Complément indispensable du marché, le système de fidélisation, d’allégeances et d’obligations réciproques permet à quelques-uns de tirer leur épingle du jeu. Il apparaît ainsi comme un facteur aggravant des inégalités entre les intérimaires qui parviennent à se stabiliser et ceux qui, maintenus aux marges, jouent le rôle de variables d’ajustement.
C’est peut-être sur ce dernier aspect que l’on aurait aimé avoir plus de précisions. L’analyse des conditions de fidélisation est peut-être trop centrée sur la soumission à la hiérarchie, les discriminations, les logiques de regroupement ethnique et l’évaluation de la « personne ». En dehors de certaines tactiques, comme celle permettant aux intérimaires de faire reconnaître une qualification qu’ils ne possèdent pas, ces derniers apparaissent bien peu actifs dans la construction de la valeur qui détermine leurs chances de fidélisation et qui pèse dans les transactions avec les employeurs et leurs représentants (commerciaux des agences d’intérim, cadres et agents de maîtrise des entreprises de bâtiment).
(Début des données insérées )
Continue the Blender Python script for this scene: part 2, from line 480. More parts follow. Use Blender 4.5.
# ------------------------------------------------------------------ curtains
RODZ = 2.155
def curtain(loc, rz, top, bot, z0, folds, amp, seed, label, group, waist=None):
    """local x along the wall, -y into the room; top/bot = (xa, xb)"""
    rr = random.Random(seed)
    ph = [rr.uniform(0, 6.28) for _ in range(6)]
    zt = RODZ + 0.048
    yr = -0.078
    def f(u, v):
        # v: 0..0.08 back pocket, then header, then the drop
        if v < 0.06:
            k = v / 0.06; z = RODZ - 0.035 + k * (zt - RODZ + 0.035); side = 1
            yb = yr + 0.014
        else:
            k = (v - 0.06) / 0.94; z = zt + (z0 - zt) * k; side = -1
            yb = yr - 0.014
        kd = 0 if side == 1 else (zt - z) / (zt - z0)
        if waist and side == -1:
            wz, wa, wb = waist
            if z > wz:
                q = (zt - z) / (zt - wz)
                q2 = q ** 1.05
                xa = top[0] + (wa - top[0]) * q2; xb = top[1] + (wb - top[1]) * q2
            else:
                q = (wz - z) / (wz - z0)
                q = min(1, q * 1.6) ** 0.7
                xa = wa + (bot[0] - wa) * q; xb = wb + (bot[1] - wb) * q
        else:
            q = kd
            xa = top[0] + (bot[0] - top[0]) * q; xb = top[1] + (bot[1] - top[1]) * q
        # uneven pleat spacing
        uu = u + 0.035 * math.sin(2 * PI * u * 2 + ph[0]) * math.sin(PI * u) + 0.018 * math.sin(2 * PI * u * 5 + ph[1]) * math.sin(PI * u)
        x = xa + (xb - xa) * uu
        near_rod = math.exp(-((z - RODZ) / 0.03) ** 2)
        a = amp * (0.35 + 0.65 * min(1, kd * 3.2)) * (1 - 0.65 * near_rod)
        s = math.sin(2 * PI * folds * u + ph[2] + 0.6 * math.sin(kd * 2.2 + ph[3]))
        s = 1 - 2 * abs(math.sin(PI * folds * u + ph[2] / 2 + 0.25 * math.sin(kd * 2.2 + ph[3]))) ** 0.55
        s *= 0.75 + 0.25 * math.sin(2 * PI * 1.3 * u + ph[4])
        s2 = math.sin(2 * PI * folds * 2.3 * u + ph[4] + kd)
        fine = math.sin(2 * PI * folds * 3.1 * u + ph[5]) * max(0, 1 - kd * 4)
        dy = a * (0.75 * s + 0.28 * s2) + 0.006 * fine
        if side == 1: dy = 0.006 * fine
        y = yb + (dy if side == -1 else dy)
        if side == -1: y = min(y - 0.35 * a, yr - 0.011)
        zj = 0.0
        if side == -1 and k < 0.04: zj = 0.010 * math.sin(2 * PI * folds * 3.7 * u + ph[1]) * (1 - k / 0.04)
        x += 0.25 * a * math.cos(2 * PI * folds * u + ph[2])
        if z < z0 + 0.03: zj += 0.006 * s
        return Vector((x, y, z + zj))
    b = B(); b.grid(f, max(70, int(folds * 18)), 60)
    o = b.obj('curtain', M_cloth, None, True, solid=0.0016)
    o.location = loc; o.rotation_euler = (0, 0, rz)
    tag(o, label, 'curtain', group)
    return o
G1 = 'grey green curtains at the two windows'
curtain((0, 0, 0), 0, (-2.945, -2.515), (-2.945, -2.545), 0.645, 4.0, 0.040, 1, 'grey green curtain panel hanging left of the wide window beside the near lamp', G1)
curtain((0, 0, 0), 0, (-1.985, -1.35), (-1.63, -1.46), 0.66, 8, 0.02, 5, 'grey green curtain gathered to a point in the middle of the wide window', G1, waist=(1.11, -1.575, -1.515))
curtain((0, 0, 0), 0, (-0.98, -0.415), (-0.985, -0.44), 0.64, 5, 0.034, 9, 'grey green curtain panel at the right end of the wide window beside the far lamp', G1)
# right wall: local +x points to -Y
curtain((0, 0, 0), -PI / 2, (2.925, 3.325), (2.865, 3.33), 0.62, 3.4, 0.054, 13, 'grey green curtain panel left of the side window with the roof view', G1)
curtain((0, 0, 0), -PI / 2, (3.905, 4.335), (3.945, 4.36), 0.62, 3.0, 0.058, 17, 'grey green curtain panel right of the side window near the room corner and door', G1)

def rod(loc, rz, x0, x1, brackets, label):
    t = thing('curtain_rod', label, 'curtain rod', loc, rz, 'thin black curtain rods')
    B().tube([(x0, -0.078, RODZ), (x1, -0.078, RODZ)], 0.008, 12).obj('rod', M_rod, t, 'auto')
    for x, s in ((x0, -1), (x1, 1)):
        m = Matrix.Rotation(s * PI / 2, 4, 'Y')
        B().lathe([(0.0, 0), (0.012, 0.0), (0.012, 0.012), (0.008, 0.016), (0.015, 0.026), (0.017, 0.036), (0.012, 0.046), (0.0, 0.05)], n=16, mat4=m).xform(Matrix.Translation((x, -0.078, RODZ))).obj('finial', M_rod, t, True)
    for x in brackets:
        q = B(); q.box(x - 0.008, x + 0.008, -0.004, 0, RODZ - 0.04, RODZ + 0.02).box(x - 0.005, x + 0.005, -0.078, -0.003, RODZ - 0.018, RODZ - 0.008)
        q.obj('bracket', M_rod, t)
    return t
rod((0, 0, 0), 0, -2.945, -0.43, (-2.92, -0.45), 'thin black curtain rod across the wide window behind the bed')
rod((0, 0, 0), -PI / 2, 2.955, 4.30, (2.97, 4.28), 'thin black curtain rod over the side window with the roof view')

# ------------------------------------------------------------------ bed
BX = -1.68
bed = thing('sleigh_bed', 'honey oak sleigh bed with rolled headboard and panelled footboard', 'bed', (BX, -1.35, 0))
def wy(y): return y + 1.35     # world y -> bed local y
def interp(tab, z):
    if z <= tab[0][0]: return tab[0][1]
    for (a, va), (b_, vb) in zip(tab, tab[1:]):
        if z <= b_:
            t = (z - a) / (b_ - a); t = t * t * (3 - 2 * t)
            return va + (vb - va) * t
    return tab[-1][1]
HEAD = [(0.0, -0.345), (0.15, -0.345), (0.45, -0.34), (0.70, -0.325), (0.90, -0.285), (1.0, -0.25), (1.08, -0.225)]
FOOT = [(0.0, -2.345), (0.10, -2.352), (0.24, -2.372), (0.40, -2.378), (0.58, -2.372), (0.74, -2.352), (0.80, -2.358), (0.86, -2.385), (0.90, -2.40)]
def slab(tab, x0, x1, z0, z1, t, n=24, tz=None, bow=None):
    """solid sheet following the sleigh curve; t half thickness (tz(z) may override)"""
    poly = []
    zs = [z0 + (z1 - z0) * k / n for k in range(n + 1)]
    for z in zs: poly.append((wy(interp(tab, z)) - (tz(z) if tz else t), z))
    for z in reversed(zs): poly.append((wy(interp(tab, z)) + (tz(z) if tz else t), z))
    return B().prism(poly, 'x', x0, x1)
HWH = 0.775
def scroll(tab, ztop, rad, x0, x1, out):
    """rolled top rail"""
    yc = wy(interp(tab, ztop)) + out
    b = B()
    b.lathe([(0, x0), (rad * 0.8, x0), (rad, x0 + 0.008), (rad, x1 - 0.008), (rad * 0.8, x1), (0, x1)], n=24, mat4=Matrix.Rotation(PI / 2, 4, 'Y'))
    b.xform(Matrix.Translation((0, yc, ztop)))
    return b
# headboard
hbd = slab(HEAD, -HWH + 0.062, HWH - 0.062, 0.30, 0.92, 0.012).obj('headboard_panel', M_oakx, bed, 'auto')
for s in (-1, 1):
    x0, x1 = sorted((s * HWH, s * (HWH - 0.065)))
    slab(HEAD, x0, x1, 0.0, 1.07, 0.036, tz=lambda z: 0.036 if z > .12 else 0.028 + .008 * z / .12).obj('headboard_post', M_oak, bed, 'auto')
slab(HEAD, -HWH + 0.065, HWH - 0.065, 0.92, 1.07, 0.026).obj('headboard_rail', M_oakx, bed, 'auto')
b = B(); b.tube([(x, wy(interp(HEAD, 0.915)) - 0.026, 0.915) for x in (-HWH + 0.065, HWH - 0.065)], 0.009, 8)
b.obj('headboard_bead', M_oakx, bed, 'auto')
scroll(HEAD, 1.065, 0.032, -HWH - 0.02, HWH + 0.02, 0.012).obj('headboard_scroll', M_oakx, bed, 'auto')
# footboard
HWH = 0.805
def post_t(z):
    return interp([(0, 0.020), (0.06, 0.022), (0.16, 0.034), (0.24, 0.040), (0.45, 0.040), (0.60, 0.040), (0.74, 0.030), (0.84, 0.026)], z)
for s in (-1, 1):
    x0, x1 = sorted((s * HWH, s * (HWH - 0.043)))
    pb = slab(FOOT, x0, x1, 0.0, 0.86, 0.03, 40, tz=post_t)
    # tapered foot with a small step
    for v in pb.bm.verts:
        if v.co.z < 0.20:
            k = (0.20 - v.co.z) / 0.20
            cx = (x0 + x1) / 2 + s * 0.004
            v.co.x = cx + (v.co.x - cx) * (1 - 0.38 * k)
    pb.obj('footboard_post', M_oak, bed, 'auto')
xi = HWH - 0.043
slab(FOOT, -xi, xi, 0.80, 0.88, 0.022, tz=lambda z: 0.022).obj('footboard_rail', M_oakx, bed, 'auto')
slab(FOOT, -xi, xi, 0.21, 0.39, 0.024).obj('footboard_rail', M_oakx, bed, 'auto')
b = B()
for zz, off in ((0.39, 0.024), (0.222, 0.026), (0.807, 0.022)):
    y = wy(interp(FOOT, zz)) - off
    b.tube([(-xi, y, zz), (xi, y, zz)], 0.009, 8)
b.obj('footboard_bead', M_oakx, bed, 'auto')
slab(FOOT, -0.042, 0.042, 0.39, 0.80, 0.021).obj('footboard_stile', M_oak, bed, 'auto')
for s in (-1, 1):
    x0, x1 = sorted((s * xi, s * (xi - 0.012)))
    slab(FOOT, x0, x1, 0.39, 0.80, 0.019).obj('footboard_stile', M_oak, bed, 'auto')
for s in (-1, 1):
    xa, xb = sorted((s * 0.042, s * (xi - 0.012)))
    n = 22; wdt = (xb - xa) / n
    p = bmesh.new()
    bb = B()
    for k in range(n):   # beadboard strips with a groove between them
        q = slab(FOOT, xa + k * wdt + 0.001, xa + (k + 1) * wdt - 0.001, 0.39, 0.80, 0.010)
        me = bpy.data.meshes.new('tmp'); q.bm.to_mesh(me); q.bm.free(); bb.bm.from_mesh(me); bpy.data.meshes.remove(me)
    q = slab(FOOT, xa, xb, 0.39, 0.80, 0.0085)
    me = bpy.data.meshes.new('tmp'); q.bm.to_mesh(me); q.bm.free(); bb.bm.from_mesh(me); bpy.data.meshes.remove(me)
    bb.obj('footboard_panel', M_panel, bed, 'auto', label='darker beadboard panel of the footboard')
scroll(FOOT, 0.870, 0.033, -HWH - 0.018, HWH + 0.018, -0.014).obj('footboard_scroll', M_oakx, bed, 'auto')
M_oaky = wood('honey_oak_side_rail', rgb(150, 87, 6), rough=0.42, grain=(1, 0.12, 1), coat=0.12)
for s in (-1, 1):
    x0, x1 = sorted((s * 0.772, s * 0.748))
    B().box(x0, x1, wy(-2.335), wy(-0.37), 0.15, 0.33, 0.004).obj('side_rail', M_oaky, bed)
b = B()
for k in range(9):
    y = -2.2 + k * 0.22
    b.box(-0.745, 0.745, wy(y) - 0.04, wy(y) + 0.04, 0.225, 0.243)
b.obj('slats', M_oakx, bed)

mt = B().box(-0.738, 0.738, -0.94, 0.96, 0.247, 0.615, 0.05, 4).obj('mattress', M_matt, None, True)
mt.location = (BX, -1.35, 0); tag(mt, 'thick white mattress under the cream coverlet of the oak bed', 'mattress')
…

Car malgré des marges de manœuvre réduites et la personnalisation des relations d’emploi, tout laisse à penser que les fidélisés construisent leur « employabilité » et que pour y parvenir, ils mobilisent des ressources et des dispositions spécifiques, qui les distinguent collectivement de ceux qui restent à la périphérie, ressources et dispositions que l’on a du mal à identifier à la lecture de l’ouvrage.
L’autre critique que l’on pourrait formuler tient au choix éditorial. Si, comme cela a été souligné plus haut, il donne à voir une réalité vivante et palpable, le propos théorique et les éléments d’analyse présentent un caractère épars parfois un peu déroutant pour le lecteur habitué à des formats plus académiques, qui devra attendre la conclusion pour accéder à un exposé plus ordonné des thèses de l’auteur.
Il reste qu’outre sa grande lisibilité et son éclairage sur les rouages d’un secteur d’activité qui reste relativement méconnu, l’ouvrage de Nicolas Jounin constitue une contribution originale et stimulante à la sociologie des marchés du travail dits externes ou secondaires, caractérisés par la dérégulation des relations d’emploi.
Nicolas Jounin, Chantier interdit au public. Enquête parmi les travailleurs du bâtiment, La Découverte, Collection Textes à l’appui, Série « Enquêtes de terrain », Paris, 2008.